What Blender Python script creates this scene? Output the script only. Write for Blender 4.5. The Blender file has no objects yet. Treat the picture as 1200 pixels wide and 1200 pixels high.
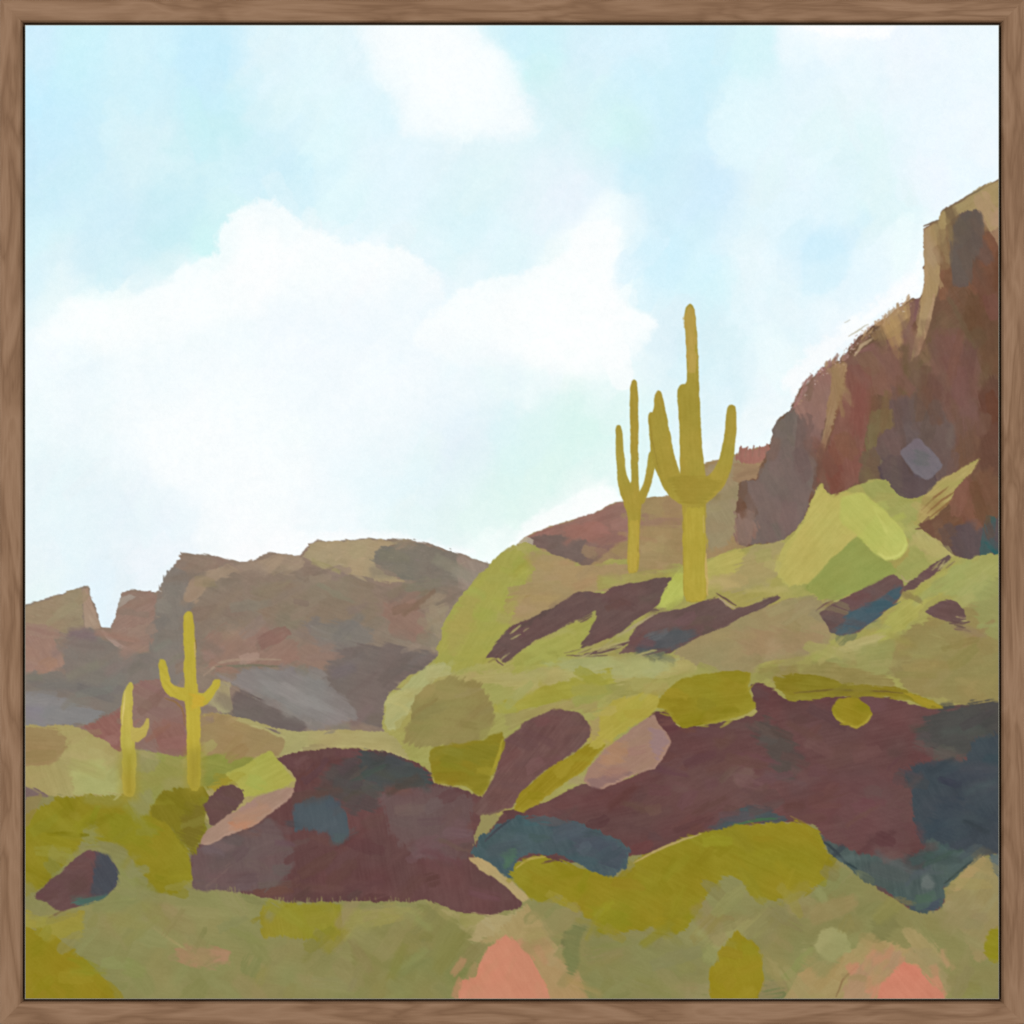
import bpy, bmesh, math
import numpy as np

# ---------------------------------------------------------------- scale: one photo unit u = 2/3 mm, frame 0.8 m square
U = 0.8 / 1200.0
DC = 1.89                      # camera to front plane of the frame
CZ = 1.5                       # height of the picture's centre
YF = -0.045                    # front plane of the frame (wall at y = 0)
REC = 0.0025                   # canvas face lies this far behind the frame's front
KC = (DC + REC) / DC
GAIN = 0.92                     # paint reflectance per unit of displayed value (set by the lamps)
C0, C1 = 29.95, 1170.05          # canvas extent in photo units

# ================================================================ the painter: lays strokes of paint on a fine sheet
N = 1344
step = (C1 - C0) / N
ax = C0 + np.arange(N + 1, dtype=np.float32) * step
IMG = np.zeros((N + 1, N + 1, 3), np.float32)
OWN = np.zeros((N + 1, N + 1), np.int16)
HGT = np.zeros((N + 1, N + 1), np.float32)
rng = np.random.default_rng(11)
_T = np.random.default_rng(5).random((256, 256)).astype(np.float32)

def vn(x, y, seed=0):
    x = x + seed * 17.13; y = y + seed * 31.77
    xi = np.floor(x).astype(np.int32); yi = np.floor(y).astype(np.int32)
    fx = x - xi; fy = y - yi
    fx = fx * fx * (3 - 2 * fx); fy = fy * fy * (3 - 2 * fy)
    a = _T[yi & 255, xi & 255]; b = _T[yi & 255, (xi + 1) & 255]
    c = _T[(yi + 1) & 255, xi & 255]; d = _T[(yi + 1) & 255, (xi + 1) & 255]
    return (a * (1 - fx) + b * fx) * (1 - fy) + (c * (1 - fx) + d * fx) * fy - 0.5

def streaks(X, Y, th, seed, ln=26.0, wd=1.7):
    t = math.radians(th); c, s = math.cos(t), math.sin(t)
    a = X * c + Y * s; b = -X * s + Y * c
    return vn(a / ln, b / wd, seed) * 0.65 + vn(a / (ln * .35), b / (wd * 2.6), seed + 3) * 0.5

def pp(s):
    return [tuple(float(v) for v in q.split(',')) for q in s.split()]

def chaikin(p, n, c=.1):
    for _ in range(n):
        q = []
        for i in range(len(p)):
            a, b = p[i], p[(i + 1) % len(p)]
            q.append((a[0] * (1 - c) + b[0] * c, a[1] * (1 - c) + b[1] * c))
            q.append((a[0] * c + b[0] * (1 - c), a[1] * c + b[1] * (1 - c)))
        p = q
    return p

def sdf(X, Y, p):
    d = np.full(X.shape, 1e9, np.float32); ins = np.zeros(X.shape, bool)
    n = len(p)
    for i in range(n):
        x0, y0 = p[i]; x1, y1 = p[(i + 1) % n]
        ex, ey = x1 - x0, y1 - y0
        L = ex * ex + ey * ey
        if L < 1e-9: continue
        wx, wy = X - x0, Y - y0
        t = np.clip((wx * ex + wy * ey) / L, 0, 1)
        d = np.minimum(d, (wx - ex * t) ** 2 + (wy - ey * t) ** 2)
        if y0 != y1:
            ins ^= ((Y >= min(y0, y1)) & (Y < max(y0, y1)) & (wx < ex * (Y - y0) / ey))
    d = np.sqrt(d)
    return np.where(ins, -d, d)

def blur(A, r):
    k = np.exp(-.5 * (np.arange(-3 * r, 3 * r + 1) / r) ** 2); k /= k.sum()
    h = len(k) // 2
    for axis in (0, 1):
        pad = [(0, 0)] * 3; pad[axis] = (h, h)
        B = np.pad(A, pad, mode='edge'); out = np.zeros_like(A)
        for i, w in enumerate(k):
            sl = [slice(None)] * 3; sl[axis] = slice(i, i + A.shape[axis]); out += w * B[tuple(sl)]
        A = out
    return A
_seed = [0]
def P(own, col, pts, soft=1.0, rag=1.0, th=20.0, st=5.0, bl=5.0, op=1.0, k=2, bris=0.0, dry=0.0, rim=None, big=0.0, fade=None, only=None, cut=.1):
    """one area of paint: colour, outline; soft = edge width, rag = wobble of the edge, th = direction of the brush, st / bl = streaks and blotches,
    bris = bristle marks at the edge, dry = dry-brush gaps, rim = (level, width) of the ridge pushed up at the stroke's edge"""
    _seed[0] += 1; sd_ = _seed[0]
    if bris == 0 and own != 'sky' and soft >= 1.5 and sum(col) < 560: bris = 1.0 + .75 * soft
    if bris > 2: soft = max(.9, soft * .6)
    p = chaikin(pp(pts) if isinstance(pts, str) else pts, k, cut)
    m = 8 + soft * 2 + rag * 3 + bris * 2
    xs = [q[0] for q in p]; ys = [q[1] for q in p]
    i0 = max(0, int((min(xs) - m - C0) / step)); i1 = min(N + 1, int((max(xs) + m - C0) / step) + 2)
    j0 = max(0, int((min(ys) - m - C0) / step)); j1 = min(N + 1, int((max(ys) + m - C0) / step) + 2)
    if i1 <= i0 or j1 <= j0: return
    X, Y = np.meshgrid(ax[i0:i1], ax[j0:j1])
    wx = vn(X / 9, Y / 9, sd_) * 2.2 * rag + vn(X / 2.6, Y / 2.6, sd_ + 1) * 1.2 * rag
    wy = vn(X / 9, Y / 9, sd_ + 5) * 2.2 * rag + vn(X / 2.6, Y / 2.6, sd_ + 6) * 1.2 * rag
    d0 = sdf(X + wx, Y + wy, p)
    S = streaks(X, Y, th, sd_)
    d = d0 + S * 2 * bris
    a = np.clip(0.5 - d / (2 * max(soft, .35)), 0, 1); a = a * a * (3 - 2 * a)
    if dry > 0:
        S2 = streaks(X, Y, th, sd_ + 40, 40, 1.5)
        a = a * np.clip((S2 + 0.62 - dry) * 7, 0, 1)
    a = a * op
    B = vn(X / 34, Y / 26, sd_ + 9) * .7 + vn(X / 13, Y / 11, sd_ + 13) * .5
    B2 = vn(X / 30, Y / 30, sd_ + 21)
    fine = vn(X / 1.3, Y / 1.3, sd_ + 2)
    lum = S * st * 1.5 + B * bl * 1.3 + fine * 3.0
    if big: lum = lum + vn(X / 90, Y / 70, sd_ + 31) * big
    C = np.empty(X.shape + (3,), np.float32)
    C[..., 0] = col[0] + lum + B2 * bl * .9
    C[..., 1] = col[1] + lum - B2 * bl * .5
    C[..., 2] = col[2] + lum * .9 - B2 * bl * .3
    if rim:
        r = np.exp(-((d + rim[1] * .7) / rim[1]) ** 2) * rim[0]
        g = blur(d0[..., None], 2)[..., 0] if min(d0.shape) > 14 else d0
        r = r * np.clip(np.gradient(g, axis=0) / step * 1.1 + np.gradient(g, axis=1) / step * .25 + .1, 0, 1)
        C += r[..., None]
        HGT[j0:j1, i0:i1] += np.maximum(r, 0) * .02 * a
    if fade:
        a = a * (1 - np.clip((Y + vn(X / 40, Y / 25, sd_) * 30 - fade[0]) / (fade[1] - fade[0]), 0, 1) * .92)
    if only is not None: a = a * (ROOT[OWN[j0:j1, i0:i1]] == only)
    A = a[..., None]
    IMG[j0:j1, i0:i1] = IMG[j0:j1, i0:i1] * (1 - A) + C * A
    HGT[j0:j1, i0:i1] = HGT[j0:j1, i0:i1] * (1 - a * .8) + (S * .35 + .3) * a
    if own:
        o = OWN[j0:j1, i0:i1]; o[(d0 < 0)] = oid(own)

def line(own, col, pts, w=1.5, **kw):
    """a brush line: a thin tapering outline round a polyline"""
    q = pp(pts); L, R = [], []
    for i, (x, y) in enumerate(q):
        x0, y0 = q[max(0, i - 1)]; x1, y1 = q[min(len(q) - 1, i + 1)]
        n = math.hypot(x1 - x0, y1 - y0) or 1
        ww = w * (0.45 if i in (0, len(q) - 1) else 1)
        L.append((x - (y1 - y0) / n * ww, y + (x1 - x0) / n * ww)); R.append((x + (y1 - y0) / n * ww, y - (x1 - x0) / n * ww))
    kw.setdefault('rag', .5); kw.setdefault('soft', .9)
    P(own, col, L + R[::-1], **kw)

# ---- what is painted: key -> (object name, parent key, label)
KEYS = {}; ORDER = []
def reg(key, name, parent=None, label=None):
    KEYS[key] = (len(ORDER) + 1, name, parent, label); ORDER.append(key)
def oid(key): return KEYS[key][0]

reg('sky', 'painted_sky')
for c in 'abcdef': reg('cloud_' + c, 'cloud', 'sky')
reg('ridge', 'painted_ridge', None, 'distant brown rock ridge painted along the left skyline')
reg('butte', 'butte', 'ridge'); reg('ridge_top', 'ridge_top', 'ridge'); reg('ridge_shade', 'shaded_face', 'ridge'); reg('ridge_dusk', 'shaded_face', 'ridge')
reg('ridge_gully', 'gully', 'ridge'); reg('scree', 'scree', 'ridge')
reg('mound', 'painted_mound', None, 'reddish mound painted behind the two small yellow cacti')
reg('hill', 'painted_hill', None, 'tan and red hill painted behind the two tall cacti')
reg('hill_red', 'red_rock', 'hill'); reg('hill_shade', 'shaded_rock', 'hill')
reg('cliff', 'painted_cliff', None, 'steep brown and red cliff painted at the right edge')
reg('cliff_top', 'cliff_top', 'cliff'); reg('pillar', 'rock_pillar', 'cliff'); reg('ledge', 'ledge', 'cliff'); reg('ledge2', 'ledge', 'cliff'); reg('cliff_red', 'red_face', 'cliff')
reg('cliff_dark', 'shaded_face', 'cliff'); reg('cliff_dark2', 'shaded_face', 'cliff'); reg('cliff_mauve', 'outcrop', 'cliff'); reg('cliff_stone', 'stone', 'cliff')
reg('slope', 'painted_slope', None, 'sunlit yellow green slope painted below the tall cacti and the cliff')
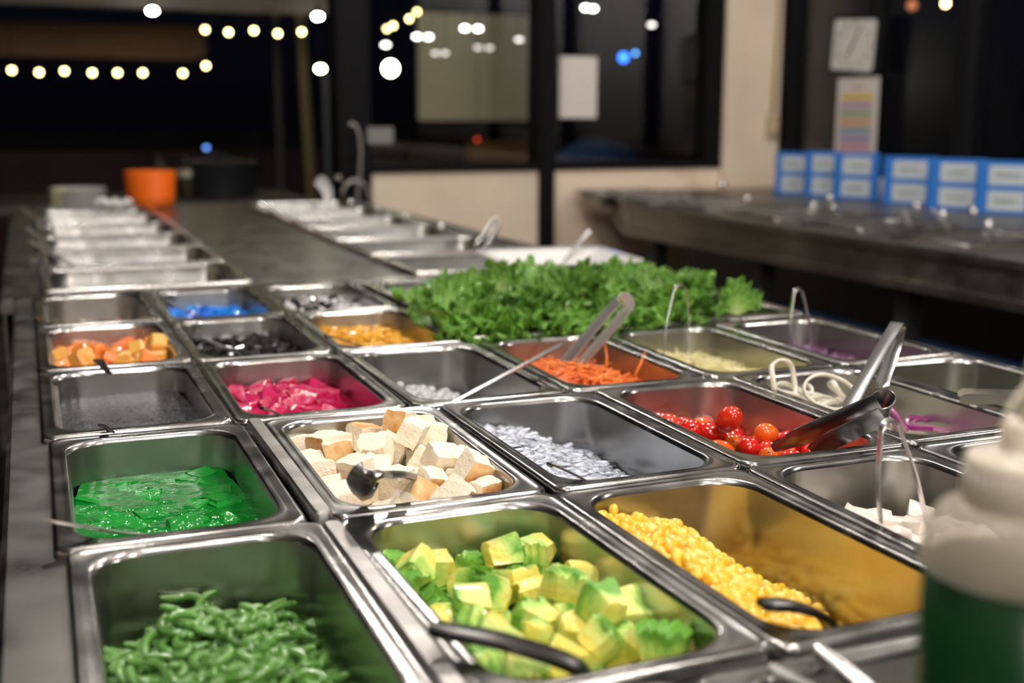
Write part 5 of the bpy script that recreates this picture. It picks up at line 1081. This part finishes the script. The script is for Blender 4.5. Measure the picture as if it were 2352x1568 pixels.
# things on a table behind the far end: dark pot and two bottles
tb_ = MB(); tb_.box(-1.2, .9, 3.75, 4.4, -.05, -.01); e = empty('back_table', (0, 4.0, -TOP), 'dark table behind the far end of the counter', 'table')
b = MB(); b.box(-1.2, .93, -.25, .35, TOP-.06, TOP-.03); b.build('tabletop', mat('dark_wood', (.03, .022, .018), .5), e, False)
for x, y in ((-1.1, -.2), (.85, -.2), (-1.1, .3), (.85, .3)):
    b = MB(); b.box(x-.02, x+.02, y-.02, y+.02, 0, TOP-.06); b.build('leg', dark_m, e, False)
pot = MB(); pot.lathe([(.13, 0), (.135, .01), (.135, .14), (.14, .145), (.14, .15), (.10, .155), (.03, .165), (.02, .185), (1e-4, .187)], 36)
p = at(505, 440, Y=4.0); o = pot.build('stock_pot', mat('dark_pot', (.018, .019, .022), .5, .3)); o.location = (p.x, 4.0, -.03); o.scale = (1, 1, .85); tag(o, 'large dark lidded stock pot behind the counter end', 'pot')
for k, (px, lb) in enumerate(((368, 'dark glass bottle with pale label, left of the pair'), (430, 'dark glass bottle with pale label, right of the pair'))):
    p = at(px, 440, Y=3.95); e = empty('bottle', (p.x, 3.95, -.03), lb+' behind the orange bowls', 'bottle')
    b = MB(); b.lathe([(.028, 0), (.032, .004), (.032, .09), (.024, .11), (.011, .125), (.011, .15), (1e-4, .152)], 24); b.build('glass', mat('dark_glass', (.03, .025, .015), .1), e)
    b = MB(); b.lathe([(.0325, .075), (.0328, .076), (.0328, .10), (.0300, .1010)], 24); b.build('label_band', mat('pale_band', (.30, .28, .22), .6), e)
# wooden shelf by the left edge
e = empty('wooden_shelf', (-.42, 3.1, -TOP), 'orange-brown wooden shelf with two boards at the left edge', 'shelf')
wdm = mat('orange_wood', (.30, .13, .03), .6, var=.3, vscale=6)
for z in (.62, .74): b = MB(); b.box(-.3, .3, -.15, .15, z, z+.03); b.build('board', wdm, e, False)
for x in (-.29, .27):
    for y in (-.14, .12): b = MB(); b.box(x, x+.02, y, y+.02, 0, .77); b.build('leg', dark_m, e, False)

_ _ _ _ _

**WHAT NEEDS TO BE DONE**
Return only the lines from the start of the data through the line that contains "import numpy as np", please, copying them exactly and omitting all pictures.

**WRITTEN REPLY**
What Blender Python script creates this scene? Output the script only. Write for Blender 4.5. The Blender file has no objects yet. Treat the picture as 1200 pixels wide and 1200 pixels high.
import bpy, bmesh, math
import numpy as np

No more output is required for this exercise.